EDITORIAL - What's Mr Bunting's policy?
THERE ARE legitimate fears that Jamaica's criminals are regaining the confidence they appeared to have lost in the post-Tivoli period and are reasserting themselves. It is showing in the homicide figures.
According to figures available to this newspaper, 142 people were murdered in the first 42 days of 2012. This is a jump of nearly 18 per cent on the comparative period last year.
But it is not only the raw numbers that are of concern. Rather, it is the brazenness with which the gangsters are again operating. It matters little who is the intended victim or where they are attacked.
In that regard, we have a sense of the peak of 2009, when there were 1,682 reported murders in Jamaica and the homicide rate reached around 65 per 100,000, near the top of the rankings in the world.
Making headway
After the security forces went into Tivoli Gardens in the first quarter of 2010 and routed the militia of drug lord and enforcer Christopher Coke, Jamaicans might have felt that they were making headway against the criminals. Murders declined by nearly 40 per cent and other major crimes also fell. Now, the trend, it appears, could be reversed.
If the current trajectory in terms of statistics and behaviour of criminals continue, Jamaica risks a return to the number of homicides of three years ago.
The signs are most ominous in St Catherine, especially in the urban sections of the parish, including its capital, Spanish Town, where the Clansman and One Order gangs operate with seeming impunity.

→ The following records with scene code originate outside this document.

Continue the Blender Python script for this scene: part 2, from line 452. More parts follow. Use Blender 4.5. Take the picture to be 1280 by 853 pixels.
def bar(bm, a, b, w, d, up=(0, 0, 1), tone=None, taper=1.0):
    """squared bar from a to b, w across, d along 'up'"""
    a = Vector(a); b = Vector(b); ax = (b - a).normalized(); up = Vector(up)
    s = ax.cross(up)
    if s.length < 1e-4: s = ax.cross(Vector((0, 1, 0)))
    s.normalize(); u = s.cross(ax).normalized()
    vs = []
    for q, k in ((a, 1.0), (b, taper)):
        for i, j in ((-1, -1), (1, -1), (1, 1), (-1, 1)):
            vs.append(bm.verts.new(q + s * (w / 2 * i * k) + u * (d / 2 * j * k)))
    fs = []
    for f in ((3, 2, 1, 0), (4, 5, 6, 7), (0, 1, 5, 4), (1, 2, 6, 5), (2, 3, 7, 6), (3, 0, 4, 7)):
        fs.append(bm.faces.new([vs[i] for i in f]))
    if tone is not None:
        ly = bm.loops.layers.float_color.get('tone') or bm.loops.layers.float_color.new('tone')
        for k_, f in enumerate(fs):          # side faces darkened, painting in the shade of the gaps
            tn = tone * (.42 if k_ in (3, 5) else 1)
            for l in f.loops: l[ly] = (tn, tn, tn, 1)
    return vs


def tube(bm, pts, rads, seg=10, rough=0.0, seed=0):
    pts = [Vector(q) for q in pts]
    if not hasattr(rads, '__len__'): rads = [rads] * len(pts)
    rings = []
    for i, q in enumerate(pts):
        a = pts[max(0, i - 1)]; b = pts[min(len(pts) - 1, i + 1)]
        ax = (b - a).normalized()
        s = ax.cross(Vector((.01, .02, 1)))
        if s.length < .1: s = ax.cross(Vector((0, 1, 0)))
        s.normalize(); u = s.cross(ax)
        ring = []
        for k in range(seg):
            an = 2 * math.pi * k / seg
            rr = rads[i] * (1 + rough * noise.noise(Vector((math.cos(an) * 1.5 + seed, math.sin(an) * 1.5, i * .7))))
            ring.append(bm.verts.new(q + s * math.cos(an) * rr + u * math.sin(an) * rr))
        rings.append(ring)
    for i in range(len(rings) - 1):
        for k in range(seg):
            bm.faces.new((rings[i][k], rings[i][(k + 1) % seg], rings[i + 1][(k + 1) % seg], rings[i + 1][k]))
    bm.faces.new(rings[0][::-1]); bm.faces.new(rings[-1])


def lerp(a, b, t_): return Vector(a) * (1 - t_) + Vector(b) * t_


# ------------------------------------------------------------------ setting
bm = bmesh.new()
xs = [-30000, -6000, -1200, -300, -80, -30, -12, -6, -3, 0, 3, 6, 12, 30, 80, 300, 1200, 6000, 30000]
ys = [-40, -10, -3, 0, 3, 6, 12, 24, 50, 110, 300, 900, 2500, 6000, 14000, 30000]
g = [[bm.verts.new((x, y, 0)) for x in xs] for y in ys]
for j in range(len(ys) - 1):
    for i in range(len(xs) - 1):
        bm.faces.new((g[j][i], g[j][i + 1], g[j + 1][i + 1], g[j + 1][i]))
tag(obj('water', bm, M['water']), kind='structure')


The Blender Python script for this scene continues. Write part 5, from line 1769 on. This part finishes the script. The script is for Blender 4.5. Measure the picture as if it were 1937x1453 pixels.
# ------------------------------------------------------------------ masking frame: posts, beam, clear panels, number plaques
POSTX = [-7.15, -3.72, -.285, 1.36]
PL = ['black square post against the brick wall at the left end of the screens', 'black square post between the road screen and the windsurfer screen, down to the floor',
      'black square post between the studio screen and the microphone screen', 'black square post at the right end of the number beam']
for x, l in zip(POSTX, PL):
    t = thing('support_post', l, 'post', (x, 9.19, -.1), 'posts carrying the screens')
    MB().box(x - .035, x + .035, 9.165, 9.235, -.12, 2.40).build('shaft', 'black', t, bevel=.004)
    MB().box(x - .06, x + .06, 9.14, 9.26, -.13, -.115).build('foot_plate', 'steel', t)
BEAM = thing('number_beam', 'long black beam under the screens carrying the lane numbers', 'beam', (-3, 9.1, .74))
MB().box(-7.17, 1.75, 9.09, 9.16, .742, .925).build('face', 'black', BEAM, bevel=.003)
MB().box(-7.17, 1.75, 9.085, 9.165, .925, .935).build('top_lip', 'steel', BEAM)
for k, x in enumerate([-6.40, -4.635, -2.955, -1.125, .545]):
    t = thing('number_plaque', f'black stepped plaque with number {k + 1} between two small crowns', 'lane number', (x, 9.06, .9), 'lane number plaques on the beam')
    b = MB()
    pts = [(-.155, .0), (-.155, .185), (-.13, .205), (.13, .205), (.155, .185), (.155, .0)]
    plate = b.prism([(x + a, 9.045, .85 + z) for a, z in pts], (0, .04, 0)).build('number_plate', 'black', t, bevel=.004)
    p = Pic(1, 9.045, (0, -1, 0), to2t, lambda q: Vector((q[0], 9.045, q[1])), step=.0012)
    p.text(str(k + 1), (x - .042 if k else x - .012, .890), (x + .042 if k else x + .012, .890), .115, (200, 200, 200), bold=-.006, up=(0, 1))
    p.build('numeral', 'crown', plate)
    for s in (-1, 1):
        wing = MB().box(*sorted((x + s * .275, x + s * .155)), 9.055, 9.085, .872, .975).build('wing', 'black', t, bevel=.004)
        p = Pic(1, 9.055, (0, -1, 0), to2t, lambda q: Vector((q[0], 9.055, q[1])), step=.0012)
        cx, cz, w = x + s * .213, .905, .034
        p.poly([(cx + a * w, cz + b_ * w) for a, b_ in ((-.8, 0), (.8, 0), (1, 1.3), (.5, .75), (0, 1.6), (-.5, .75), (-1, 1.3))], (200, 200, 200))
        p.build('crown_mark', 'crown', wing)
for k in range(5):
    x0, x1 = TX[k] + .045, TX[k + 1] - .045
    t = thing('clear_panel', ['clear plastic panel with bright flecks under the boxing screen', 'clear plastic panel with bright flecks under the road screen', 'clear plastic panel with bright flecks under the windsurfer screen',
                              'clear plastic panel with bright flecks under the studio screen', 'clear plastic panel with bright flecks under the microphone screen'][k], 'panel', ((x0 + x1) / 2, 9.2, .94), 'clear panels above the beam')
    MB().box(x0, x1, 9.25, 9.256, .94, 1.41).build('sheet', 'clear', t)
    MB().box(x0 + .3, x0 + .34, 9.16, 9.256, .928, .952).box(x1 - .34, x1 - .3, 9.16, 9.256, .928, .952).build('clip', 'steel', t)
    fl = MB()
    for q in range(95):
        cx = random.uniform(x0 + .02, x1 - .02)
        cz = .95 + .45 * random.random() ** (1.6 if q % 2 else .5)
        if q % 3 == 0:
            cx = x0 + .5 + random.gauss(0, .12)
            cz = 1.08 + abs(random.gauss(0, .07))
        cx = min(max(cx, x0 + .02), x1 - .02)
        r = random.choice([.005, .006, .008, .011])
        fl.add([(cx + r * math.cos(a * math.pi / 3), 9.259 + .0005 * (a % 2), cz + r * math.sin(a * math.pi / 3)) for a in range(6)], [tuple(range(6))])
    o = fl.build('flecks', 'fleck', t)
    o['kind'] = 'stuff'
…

The St Catherine North Police division, which covers most of these urban communities, has already recorded 25 murders and the constabulary's high command has seen fit to warn its members in that area to be alert to attacks of members of the security forces. On the basis of what subsequently transpired, it seems that the leadership of the police force operated with credible intelligence.
The police clearly appreciate the danger. "We are facing some trying times and all of us will have to bond together with our effort," said Assistant Commissioner of Police Ealan Powell, who heads the Criminal Investigation Branch.
Not very clear
What, however, is not clear is how an understanding of the dangers translates into crime-fighting policy, and the strategy and tactics for the execution of the policy - if one exists.
On this score, the public needs to hear from the new national security minister, Mr Peter Bunting, who is yet to articulate a coherent policy for dealing with the immediate problems and Jamaica's longer-term security concerns. Maybe it is that Mr Bunting is satisfied with the policies of the previous Jamaica Labour Party government and his predecessor, Mr Dwight Nelson, in which case, he should say so.
The public needs to be assured, too, by the police chief, Mr Owen Ellington, that the constabulary has more than Mr Powell's appreciation of the dangers, but is in command of thoughtful and effective strategies and tactics to turn back the tide. What, broadly, are these?
It would also be useful to hear from Mr Ellington whether a state of emergency, effectively applied in Kingston during the Coke episode - but prematurely abandoned - might not be worthwhile in St Catherine.